▶ **Problem statement**:
Write out the data below exactly as given, without any of its pictures.

** start **

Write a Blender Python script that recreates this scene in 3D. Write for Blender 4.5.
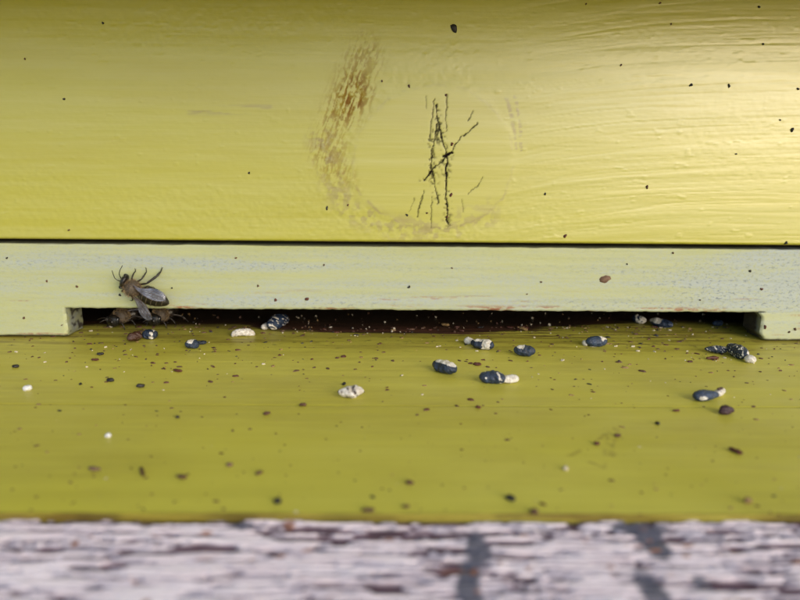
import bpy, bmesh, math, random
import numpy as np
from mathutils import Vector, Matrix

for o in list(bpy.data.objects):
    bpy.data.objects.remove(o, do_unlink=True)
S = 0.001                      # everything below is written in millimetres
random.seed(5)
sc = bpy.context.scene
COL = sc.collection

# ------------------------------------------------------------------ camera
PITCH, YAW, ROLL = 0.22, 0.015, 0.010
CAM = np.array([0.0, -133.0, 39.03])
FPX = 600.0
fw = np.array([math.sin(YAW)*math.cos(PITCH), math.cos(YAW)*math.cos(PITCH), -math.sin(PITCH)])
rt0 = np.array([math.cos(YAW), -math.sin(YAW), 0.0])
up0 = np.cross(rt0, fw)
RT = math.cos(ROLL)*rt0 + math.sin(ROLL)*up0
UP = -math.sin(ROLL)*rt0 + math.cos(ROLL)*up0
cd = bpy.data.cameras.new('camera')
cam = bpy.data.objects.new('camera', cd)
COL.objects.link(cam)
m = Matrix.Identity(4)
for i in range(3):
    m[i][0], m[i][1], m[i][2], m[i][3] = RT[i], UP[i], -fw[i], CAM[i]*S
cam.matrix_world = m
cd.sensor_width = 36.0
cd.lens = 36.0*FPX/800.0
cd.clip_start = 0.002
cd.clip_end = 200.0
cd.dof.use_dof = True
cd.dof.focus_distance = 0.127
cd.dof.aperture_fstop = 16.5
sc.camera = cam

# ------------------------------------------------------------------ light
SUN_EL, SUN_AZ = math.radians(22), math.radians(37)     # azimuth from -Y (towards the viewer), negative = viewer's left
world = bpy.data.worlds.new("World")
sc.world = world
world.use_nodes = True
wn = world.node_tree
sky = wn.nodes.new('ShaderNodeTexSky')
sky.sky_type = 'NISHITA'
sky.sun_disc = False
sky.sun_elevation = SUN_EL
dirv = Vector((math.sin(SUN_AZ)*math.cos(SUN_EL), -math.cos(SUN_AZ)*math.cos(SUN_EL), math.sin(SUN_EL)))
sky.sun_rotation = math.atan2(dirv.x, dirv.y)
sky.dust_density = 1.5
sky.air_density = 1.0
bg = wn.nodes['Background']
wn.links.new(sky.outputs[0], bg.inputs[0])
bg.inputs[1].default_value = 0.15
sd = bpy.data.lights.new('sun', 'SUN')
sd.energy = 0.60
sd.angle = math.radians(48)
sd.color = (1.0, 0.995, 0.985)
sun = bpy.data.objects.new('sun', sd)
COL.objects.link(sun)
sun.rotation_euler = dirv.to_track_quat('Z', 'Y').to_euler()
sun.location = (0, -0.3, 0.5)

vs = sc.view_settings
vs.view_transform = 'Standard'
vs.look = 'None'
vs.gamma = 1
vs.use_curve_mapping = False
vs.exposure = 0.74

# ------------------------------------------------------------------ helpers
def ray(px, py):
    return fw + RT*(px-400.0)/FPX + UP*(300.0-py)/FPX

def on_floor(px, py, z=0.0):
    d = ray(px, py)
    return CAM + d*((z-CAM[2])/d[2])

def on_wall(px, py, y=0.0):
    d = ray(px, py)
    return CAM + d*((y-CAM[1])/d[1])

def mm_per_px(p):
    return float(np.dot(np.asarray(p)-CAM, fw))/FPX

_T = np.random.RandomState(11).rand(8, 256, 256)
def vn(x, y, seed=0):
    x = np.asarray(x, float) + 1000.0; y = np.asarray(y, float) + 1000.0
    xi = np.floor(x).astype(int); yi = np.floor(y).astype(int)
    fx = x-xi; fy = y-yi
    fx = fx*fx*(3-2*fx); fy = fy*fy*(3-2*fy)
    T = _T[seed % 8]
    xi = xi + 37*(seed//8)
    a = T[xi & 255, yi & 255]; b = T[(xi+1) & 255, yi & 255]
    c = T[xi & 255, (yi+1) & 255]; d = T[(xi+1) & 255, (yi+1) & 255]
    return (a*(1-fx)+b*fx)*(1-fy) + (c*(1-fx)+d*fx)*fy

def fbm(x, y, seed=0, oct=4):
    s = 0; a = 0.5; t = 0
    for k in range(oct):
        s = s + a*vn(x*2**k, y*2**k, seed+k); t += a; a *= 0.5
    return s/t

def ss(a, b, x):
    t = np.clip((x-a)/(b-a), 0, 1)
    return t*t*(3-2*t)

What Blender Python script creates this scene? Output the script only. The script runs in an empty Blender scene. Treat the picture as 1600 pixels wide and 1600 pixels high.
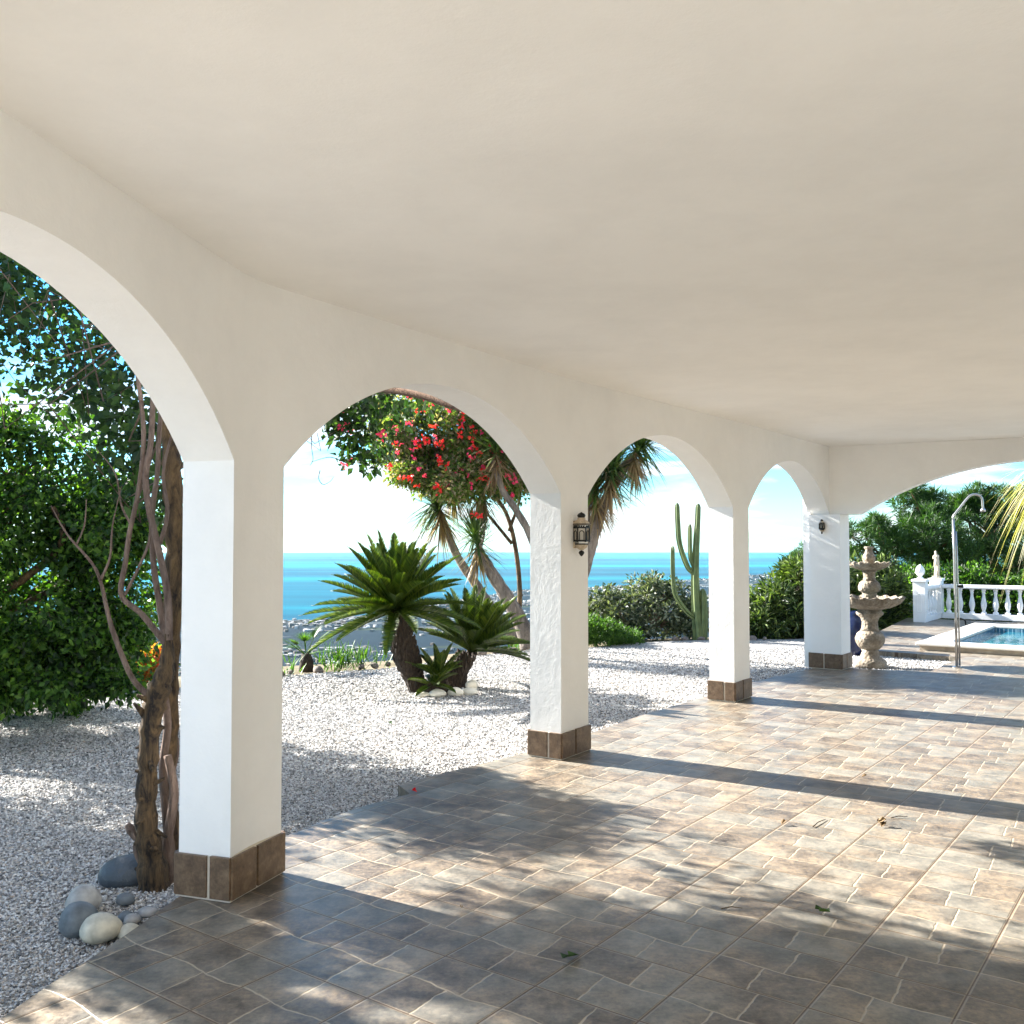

** end **

▶ **The completed task**:
Write a Blender Python script that recreates this scene in 3D. Write for Blender 4.5.
import bpy, bmesh, math, random
import numpy as np
from mathutils import Vector, Matrix

for o in list(bpy.data.objects):
    bpy.data.objects.remove(o, do_unlink=True)
S = 0.001                      # everything below is written in millimetres
random.seed(5)
sc = bpy.context.scene
COL = sc.collection

# ------------------------------------------------------------------ camera
PITCH, YAW, ROLL = 0.22, 0.015, 0.010
CAM = np.array([0.0, -133.0, 39.03])
FPX = 600.0
fw = np.array([math.sin(YAW)*math.cos(PITCH), math.cos(YAW)*math.cos(PITCH), -math.sin(PITCH)])
rt0 = np.array([math.cos(YAW), -math.sin(YAW), 0.0])
up0 = np.cross(rt0, fw)
RT = math.cos(ROLL)*rt0 + math.sin(ROLL)*up0
UP = -math.sin(ROLL)*rt0 + math.cos(ROLL)*up0
cd = bpy.data.cameras.new('camera')
cam = bpy.data.objects.new('camera', cd)
COL.objects.link(cam)
m = Matrix.Identity(4)
for i in range(3):
    m[i][0], m[i][1], m[i][2], m[i][3] = RT[i], UP[i], -fw[i], CAM[i]*S
cam.matrix_world = m
cd.sensor_width = 36.0
cd.lens = 36.0*FPX/800.0
cd.clip_start = 0.002
cd.clip_end = 200.0
cd.dof.use_dof = True
cd.dof.focus_distance = 0.127
cd.dof.aperture_fstop = 16.5
sc.camera = cam

# ------------------------------------------------------------------ light
SUN_EL, SUN_AZ = math.radians(22), math.radians(37)     # azimuth from -Y (towards the viewer), negative = viewer's left
world = bpy.data.worlds.new("World")
sc.world = world
world.use_nodes = True
wn = world.node_tree
sky = wn.nodes.new('ShaderNodeTexSky')
sky.sky_type = 'NISHITA'
sky.sun_disc = False
sky.sun_elevation = SUN_EL
dirv = Vector((math.sin(SUN_AZ)*math.cos(SUN_EL), -math.cos(SUN_AZ)*math.cos(SUN_EL), math.sin(SUN_EL)))
sky.sun_rotation = math.atan2(dirv.x, dirv.y)
sky.dust_density = 1.5
sky.air_density = 1.0
bg = wn.nodes['Background']
wn.links.new(sky.outputs[0], bg.inputs[0])
bg.inputs[1].default_value = 0.15
sd = bpy.data.lights.new('sun', 'SUN')
sd.energy = 0.60
sd.angle = math.radians(48)
sd.color = (1.0, 0.995, 0.985)
sun = bpy.data.objects.new('sun', sd)
COL.objects.link(sun)
sun.rotation_euler = dirv.to_track_quat('Z', 'Y').to_euler()
sun.location = (0, -0.3, 0.5)

vs = sc.view_settings
vs.view_transform = 'Standard'
vs.look = 'None'
vs.gamma = 1
vs.use_curve_mapping = False
vs.exposure = 0.74

# ------------------------------------------------------------------ helpers
def ray(px, py):
    return fw + RT*(px-400.0)/FPX + UP*(300.0-py)/FPX

def on_floor(px, py, z=0.0):
    d = ray(px, py)
    return CAM + d*((z-CAM[2])/d[2])

def on_wall(px, py, y=0.0):
    d = ray(px, py)
    return CAM + d*((y-CAM[1])/d[1])

def mm_per_px(p):
    return float(np.dot(np.asarray(p)-CAM, fw))/FPX

_T = np.random.RandomState(11).rand(8, 256, 256)
def vn(x, y, seed=0):
    x = np.asarray(x, float) + 1000.0; y = np.asarray(y, float) + 1000.0
    xi = np.floor(x).astype(int); yi = np.floor(y).astype(int)
    fx = x-xi; fy = y-yi
    fx = fx*fx*(3-2*fx); fy = fy*fy*(3-2*fy)
    T = _T[seed % 8]
    xi = xi + 37*(seed//8)
    a = T[xi & 255, yi & 255]; b = T[(xi+1) & 255, yi & 255]
    c = T[xi & 255, (yi+1) & 255]; d = T[(xi+1) & 255, (yi+1) & 255]
    return (a*(1-fx)+b*fx)*(1-fy) + (c*(1-fx)+d*fx)*fy

def fbm(x, y, seed=0, oct=4):
    s = 0; a = 0.5; t = 0
    for k in range(oct):
        s = s + a*vn(x*2**k, y*2**k, seed+k); t += a; a *= 0.5
    return s/t

def ss(a, b, x):
    t = np.clip((x-a)/(b-a), 0, 1)
    return t*t*(3-2*t)

What Blender Python script creates this scene? Output the script only. The script runs in an empty Blender scene. Treat the picture as 1600 pixels wide and 1600 pixels high.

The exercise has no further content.